TASK TO CARRY OUT: Among the entries below, one stretch runs from the line that contains "Write part 7" through the line that contains "flat_card(509,537,1145,1043,2.9,'window_box','small white window". Repeat that stretch exactly, ends included, and only that.

(A block of data)

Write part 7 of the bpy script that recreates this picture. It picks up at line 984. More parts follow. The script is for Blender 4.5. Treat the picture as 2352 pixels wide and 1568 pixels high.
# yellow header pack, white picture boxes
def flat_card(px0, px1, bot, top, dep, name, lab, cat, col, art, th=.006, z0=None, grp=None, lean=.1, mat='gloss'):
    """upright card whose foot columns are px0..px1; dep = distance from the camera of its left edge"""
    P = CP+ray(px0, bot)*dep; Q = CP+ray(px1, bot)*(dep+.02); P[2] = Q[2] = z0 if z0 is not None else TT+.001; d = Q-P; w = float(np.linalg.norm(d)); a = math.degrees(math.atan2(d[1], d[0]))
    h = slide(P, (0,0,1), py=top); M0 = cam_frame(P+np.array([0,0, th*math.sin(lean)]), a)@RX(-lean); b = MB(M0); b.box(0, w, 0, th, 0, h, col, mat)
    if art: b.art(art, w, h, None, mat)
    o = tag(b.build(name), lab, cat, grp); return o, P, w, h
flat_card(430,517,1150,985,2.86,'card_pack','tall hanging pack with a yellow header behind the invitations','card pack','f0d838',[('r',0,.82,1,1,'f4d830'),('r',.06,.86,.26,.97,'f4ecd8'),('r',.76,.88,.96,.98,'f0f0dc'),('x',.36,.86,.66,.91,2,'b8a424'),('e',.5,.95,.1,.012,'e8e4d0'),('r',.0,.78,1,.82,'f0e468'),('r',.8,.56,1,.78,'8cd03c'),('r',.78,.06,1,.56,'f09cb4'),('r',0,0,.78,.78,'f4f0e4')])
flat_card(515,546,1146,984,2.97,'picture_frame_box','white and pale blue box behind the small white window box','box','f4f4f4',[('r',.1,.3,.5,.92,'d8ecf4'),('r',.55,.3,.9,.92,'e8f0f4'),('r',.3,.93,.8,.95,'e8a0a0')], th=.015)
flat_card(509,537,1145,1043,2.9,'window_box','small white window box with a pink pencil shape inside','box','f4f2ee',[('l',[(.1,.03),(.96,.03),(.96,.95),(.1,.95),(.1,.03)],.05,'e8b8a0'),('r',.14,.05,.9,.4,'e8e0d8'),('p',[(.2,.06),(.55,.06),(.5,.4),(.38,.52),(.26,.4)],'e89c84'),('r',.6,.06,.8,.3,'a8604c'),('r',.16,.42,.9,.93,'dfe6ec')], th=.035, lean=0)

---

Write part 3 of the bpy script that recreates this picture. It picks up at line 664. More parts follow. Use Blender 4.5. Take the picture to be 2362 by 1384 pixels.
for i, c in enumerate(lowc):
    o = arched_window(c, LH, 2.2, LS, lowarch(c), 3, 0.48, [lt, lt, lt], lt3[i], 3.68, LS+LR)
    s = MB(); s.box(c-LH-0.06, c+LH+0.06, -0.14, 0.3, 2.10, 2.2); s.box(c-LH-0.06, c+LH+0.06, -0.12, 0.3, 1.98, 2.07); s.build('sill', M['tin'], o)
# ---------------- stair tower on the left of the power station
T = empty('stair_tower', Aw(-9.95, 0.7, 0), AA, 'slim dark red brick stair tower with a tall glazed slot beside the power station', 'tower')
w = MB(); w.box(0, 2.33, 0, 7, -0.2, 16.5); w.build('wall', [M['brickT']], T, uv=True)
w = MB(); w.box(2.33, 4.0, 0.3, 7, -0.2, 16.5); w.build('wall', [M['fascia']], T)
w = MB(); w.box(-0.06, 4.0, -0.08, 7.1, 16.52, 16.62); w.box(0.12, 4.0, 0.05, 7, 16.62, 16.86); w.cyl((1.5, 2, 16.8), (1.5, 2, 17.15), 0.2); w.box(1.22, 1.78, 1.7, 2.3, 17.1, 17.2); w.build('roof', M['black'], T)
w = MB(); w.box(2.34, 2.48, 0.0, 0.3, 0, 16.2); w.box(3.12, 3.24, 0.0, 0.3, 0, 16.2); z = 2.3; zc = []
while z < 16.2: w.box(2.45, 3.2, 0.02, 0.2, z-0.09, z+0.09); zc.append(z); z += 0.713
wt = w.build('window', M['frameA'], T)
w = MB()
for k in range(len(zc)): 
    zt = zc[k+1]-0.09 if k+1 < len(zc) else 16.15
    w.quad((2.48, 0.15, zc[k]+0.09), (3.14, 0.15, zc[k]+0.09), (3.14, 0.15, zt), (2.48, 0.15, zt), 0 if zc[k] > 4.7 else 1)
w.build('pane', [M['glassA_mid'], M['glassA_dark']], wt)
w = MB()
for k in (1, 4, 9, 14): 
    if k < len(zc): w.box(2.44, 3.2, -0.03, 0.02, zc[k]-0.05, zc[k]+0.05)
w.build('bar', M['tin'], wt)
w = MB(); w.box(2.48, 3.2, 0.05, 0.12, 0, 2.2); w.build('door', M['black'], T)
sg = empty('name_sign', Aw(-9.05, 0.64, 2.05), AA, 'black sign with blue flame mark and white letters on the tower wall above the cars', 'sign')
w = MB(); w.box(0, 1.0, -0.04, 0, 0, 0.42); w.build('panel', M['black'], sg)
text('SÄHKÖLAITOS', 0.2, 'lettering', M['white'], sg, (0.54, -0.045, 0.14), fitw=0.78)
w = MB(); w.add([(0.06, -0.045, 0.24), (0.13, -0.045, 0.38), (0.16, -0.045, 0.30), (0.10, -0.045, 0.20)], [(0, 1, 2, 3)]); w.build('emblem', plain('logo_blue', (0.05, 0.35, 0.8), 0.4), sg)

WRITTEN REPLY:
Write part 7 of the bpy script that recreates this picture. It picks up at line 984. More parts follow. The script is for Blender 4.5. Treat the picture as 2352 pixels wide and 1568 pixels high.
# yellow header pack, white picture boxes
def flat_card(px0, px1, bot, top, dep, name, lab, cat, col, art, th=.006, z0=None, grp=None, lean=.1, mat='gloss'):
    """upright card whose foot columns are px0..px1; dep = distance from the camera of its left edge"""
    P = CP+ray(px0, bot)*dep; Q = CP+ray(px1, bot)*(dep+.02); P[2] = Q[2] = z0 if z0 is not None else TT+.001; d = Q-P; w = float(np.linalg.norm(d)); a = math.degrees(math.atan2(d[1], d[0]))
    h = slide(P, (0,0,1), py=top); M0 = cam_frame(P+np.array([0,0, th*math.sin(lean)]), a)@RX(-lean); b = MB(M0); b.box(0, w, 0, th, 0, h, col, mat)
    if art: b.art(art, w, h, None, mat)
    o = tag(b.build(name), lab, cat, grp); return o, P, w, h
flat_card(430,517,1150,985,2.86,'card_pack','tall hanging pack with a yellow header behind the invitations','card pack','f0d838',[('r',0,.82,1,1,'f4d830'),('r',.06,.86,.26,.97,'f4ecd8'),('r',.76,.88,.96,.98,'f0f0dc'),('x',.36,.86,.66,.91,2,'b8a424'),('e',.5,.95,.1,.012,'e8e4d0'),('r',.0,.78,1,.82,'f0e468'),('r',.8,.56,1,.78,'8cd03c'),('r',.78,.06,1,.56,'f09cb4'),('r',0,0,.78,.78,'f4f0e4')])
flat_card(515,546,1146,984,2.97,'picture_frame_box','white and pale blue box behind the small white window box','box','f4f4f4',[('r',.1,.3,.5,.92,'d8ecf4'),('r',.55,.3,.9,.92,'e8f0f4'),('r',.3,.93,.8,.95,'e8a0a0')], th=.015)
flat_card(509,537,1145,1043,2.9,'window_box','small white window box with a pink pencil shape inside','box','f4f2ee',[('l',[(.1,.03),(.96,.03),(.96,.95),(.1,.95),(.1,.03)],.05,'e8b8a0'),('r',.14,.05,.9,.4,'e8e0d8'),('p',[(.2,.06),(.55,.06),(.5,.4),(.38,.52),(.26,.4)],'e89c84'),('r',.6,.06,.8,.3,'a8604c'),('r',.16,.42,.9,.93,'dfe6ec')], th=.035, lean=0)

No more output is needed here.